Avaliação/Projeto Memória

 

 

Acho que o DIEESE é uma instituição curiosa porque, pelo meu relato e de tantos outros , está sempre presente nos momentos históricos relevantes do país, pelo menos nesses últimos 40 anos ou 50 anos já, está presente até na sua ausência: quando o DIEESE foi mantido numa semi-clandestinidade durante os primeiros anos da Ditadura. Vocês percebem que o DIEESE esteve ali sempre presente na resistência à Ditadura, estava presente no renascimento do movimento sindical, estava presente na criação das centrais sindicais, estava presente na Constituinte, estava presente na elaboração da política industrial, estava presente nos pactos sociais que foram tentados, quer dizer, o DIEESE está sempre presente.

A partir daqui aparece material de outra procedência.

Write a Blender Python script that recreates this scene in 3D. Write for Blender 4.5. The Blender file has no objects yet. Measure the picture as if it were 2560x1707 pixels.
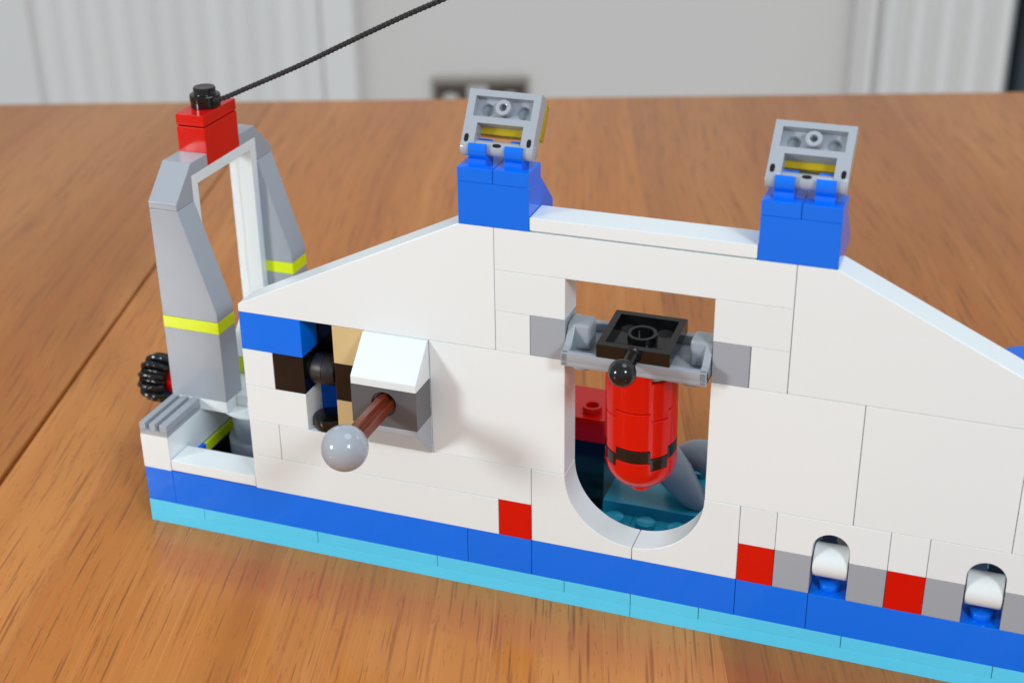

Eu acho que fazer o registro dessa história é interessante, porque como o DIEESE não é o protagonista, é protagonista quem tem a legitimidade política, quem tem o mandato político. Então, às vezes essa história não aparece, é um substrato, é um pouco desconhecida. As pessoas conhecem o DIEESE pela imprensa, mas não tem idéia de que os quadros do DIEESE participaram intensamente da história brasileira. Então, acho que este depoimento é importante, quer dizer, é um momento de registrar isso, é uma instituição que vem cumprindo o seu papel histórico. É uma instituição que está presente na construção da história brasileira e presente de forma bastante intensa, qualificada, criativa, inclusive. Acho que registrar isso certamente vai ajudar alguns historiadores a entender pequenas lacunas da história do movimento sindical brasileiro.